* _Written problem_
Can you quote, word for word, every line from the first line of the records below through the line containing "from mathutils import Vector", and nothing else?
+++
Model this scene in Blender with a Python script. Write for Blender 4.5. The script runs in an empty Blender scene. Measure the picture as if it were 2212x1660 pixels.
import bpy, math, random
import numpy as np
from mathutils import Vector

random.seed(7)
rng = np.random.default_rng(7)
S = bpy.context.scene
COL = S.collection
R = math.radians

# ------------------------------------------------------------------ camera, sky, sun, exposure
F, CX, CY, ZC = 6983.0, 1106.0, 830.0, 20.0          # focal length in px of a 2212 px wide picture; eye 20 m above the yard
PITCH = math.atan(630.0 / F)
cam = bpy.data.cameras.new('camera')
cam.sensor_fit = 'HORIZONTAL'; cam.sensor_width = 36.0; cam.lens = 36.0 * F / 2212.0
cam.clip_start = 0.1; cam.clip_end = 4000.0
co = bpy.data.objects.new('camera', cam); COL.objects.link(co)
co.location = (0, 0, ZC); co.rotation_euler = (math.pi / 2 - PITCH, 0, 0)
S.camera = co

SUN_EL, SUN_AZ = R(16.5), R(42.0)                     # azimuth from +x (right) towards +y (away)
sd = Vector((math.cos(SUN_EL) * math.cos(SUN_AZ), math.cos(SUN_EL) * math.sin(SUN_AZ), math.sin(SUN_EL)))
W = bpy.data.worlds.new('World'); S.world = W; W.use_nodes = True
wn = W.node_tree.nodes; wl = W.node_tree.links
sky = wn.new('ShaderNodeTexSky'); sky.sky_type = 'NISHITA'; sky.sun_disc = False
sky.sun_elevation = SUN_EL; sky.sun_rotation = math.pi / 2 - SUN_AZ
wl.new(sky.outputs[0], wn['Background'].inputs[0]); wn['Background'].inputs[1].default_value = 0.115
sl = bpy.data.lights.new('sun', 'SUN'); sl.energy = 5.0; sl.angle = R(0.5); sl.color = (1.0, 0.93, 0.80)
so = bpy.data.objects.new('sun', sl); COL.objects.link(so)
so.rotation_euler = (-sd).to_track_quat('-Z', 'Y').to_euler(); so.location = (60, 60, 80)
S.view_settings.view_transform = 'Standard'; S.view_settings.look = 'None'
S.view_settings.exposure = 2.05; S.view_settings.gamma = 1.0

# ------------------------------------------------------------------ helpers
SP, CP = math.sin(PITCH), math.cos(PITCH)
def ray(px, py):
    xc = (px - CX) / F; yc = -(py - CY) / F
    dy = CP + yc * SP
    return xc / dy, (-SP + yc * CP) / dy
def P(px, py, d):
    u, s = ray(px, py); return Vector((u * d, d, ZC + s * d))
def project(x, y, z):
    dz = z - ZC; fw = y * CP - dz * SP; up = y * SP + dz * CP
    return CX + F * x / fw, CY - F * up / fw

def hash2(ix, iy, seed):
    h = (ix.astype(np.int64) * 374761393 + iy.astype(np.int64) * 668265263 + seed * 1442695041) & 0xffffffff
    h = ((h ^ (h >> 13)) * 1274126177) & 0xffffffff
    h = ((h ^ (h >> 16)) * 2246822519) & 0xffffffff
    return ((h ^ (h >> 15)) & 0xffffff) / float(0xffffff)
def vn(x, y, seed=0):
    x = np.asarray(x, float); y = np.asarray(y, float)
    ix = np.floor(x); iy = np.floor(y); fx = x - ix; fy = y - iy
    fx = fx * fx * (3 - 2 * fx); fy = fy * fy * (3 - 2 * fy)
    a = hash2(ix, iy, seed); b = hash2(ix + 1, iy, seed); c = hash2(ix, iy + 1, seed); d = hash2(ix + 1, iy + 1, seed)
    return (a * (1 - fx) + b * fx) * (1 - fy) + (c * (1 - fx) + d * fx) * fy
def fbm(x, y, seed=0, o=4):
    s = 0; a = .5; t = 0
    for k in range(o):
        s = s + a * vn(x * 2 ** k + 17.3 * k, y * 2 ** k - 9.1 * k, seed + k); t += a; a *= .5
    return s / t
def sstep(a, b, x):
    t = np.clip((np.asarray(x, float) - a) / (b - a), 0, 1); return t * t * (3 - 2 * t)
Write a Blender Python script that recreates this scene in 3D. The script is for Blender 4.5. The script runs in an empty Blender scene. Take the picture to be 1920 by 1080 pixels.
+++
* _Solution to the problem_
Model this scene in Blender with a Python script. Write for Blender 4.5. The script runs in an empty Blender scene. Measure the picture as if it were 2212x1660 pixels.
import bpy, math, random
import numpy as np
from mathutils import Vector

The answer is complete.